ASUU: Why Union Should Have Called Off Ongoing Strike — Ngige

ASUU: Why Union Should Have Called Off Ongoing Strike — Ng

With the persistence of the Academic Staff Union of Universities (ASUU), the Minister of Labour and Employment, Senator Chris Ngige, has blamed the union for making it hard to negotiate between both parties, ASUU, and the Federal Government. 

Sen. Ngige, in a statement, issued by the Acting Head of Press and Public Relations, Patience Onuobia, on Tuesday, reacted to claims that he was the reason for the prolonged strike.

He said ASUU had now made negotiation impossible, however, he had done what many would not have done to put an end to the industrial actions by the union.

“For example, ASUU insists that the National Information and Technology Development Agency (NITDA) should take the payment platform, University Transparency Accountability Solution (UTAS) that it developed.

“That they should deploy it for payment in the university whether it is good or bad, whether it failed integrity and vulnerability test or not.

“ASUU members know that fraud committed on payment platforms can run into billions. If a hacker adds zeros to hundreds, it becomes billions", Ngige said.

Speaking on ASUU's proposed payment platform, UTAS, the minister said NITDA can not give the proposed platform 99.9 percent of vulnerability and integrity, adding that it had the tendency to be hacked. 

“These are the issues. So if you hear someone saying Ngige is responsible, it is wrong. I’m not the one that implements it. I’m the conciliator.

“I conciliate so that there will be no more warfare and even in conciliation, once I apprehend, the parties go back to status quo ante- which means, you call off the strike.

“ASUU should have by now called off the strike because that’s what the law says.

“I have earlier, while we convened the National Labour Advisory Council in Lagos last month, urged the NLC to which ASUU is affiliated, to intervene in this respect,” the minister said.

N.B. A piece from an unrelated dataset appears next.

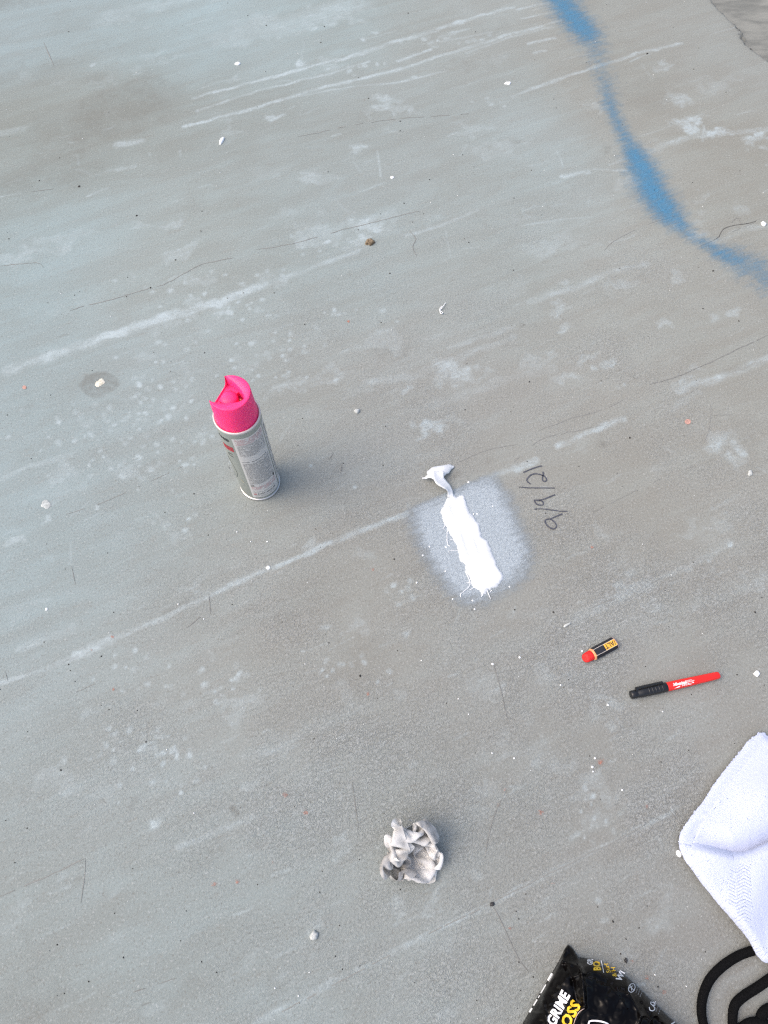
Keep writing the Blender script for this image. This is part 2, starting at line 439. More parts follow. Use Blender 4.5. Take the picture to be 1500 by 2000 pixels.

He also disclosed that the Prof. Nimi Briggs Committee on Renegotiation of 2009 Agreement had done and submitted its task to the Ministry of Education, despite the lack of cooperation by ASUU.

“We will follow it from there. There is a bright light at the end of the tunnel”.

The minister, however, noted that he had successfully conciliated 1,683 industrial disputes since his assumption of office in 2015.

He said that the role of the Minister of Labour was to conciliate disputes and did not include the implementation of agreements reached with parties.

“However, when conciliation fails, the Minister is under obligation by sections 9 and 14  of Trade Disputes Act, Cap T8, Laws of the Federation of Nigeria to transmit the results of the negotiation to the  Industrial Arbitration Panel (IAP) or to National Industrial Court of Nigeria (NICN).

“In the ongoing ASUU imbroglio, I’m the conciliator. I bring them to negotiate with their employers.

“That is the Ministry of Education and the National University Commission as well as IPPIS, the office of the Accountant General of the Federation, all under the Ministry of Finance.

“At the end of every negotiation, we put down what everybody has agreed on in writing and add timelines for implementation,” he added.

Senator Ngige also mentioned the recurrence of the ASUU strike in the last 20 years, noting that the union had gone on strike 16 times and the ongoing one in no news.

“What is new however is that I have done what Napoleon could not do,’’ he said.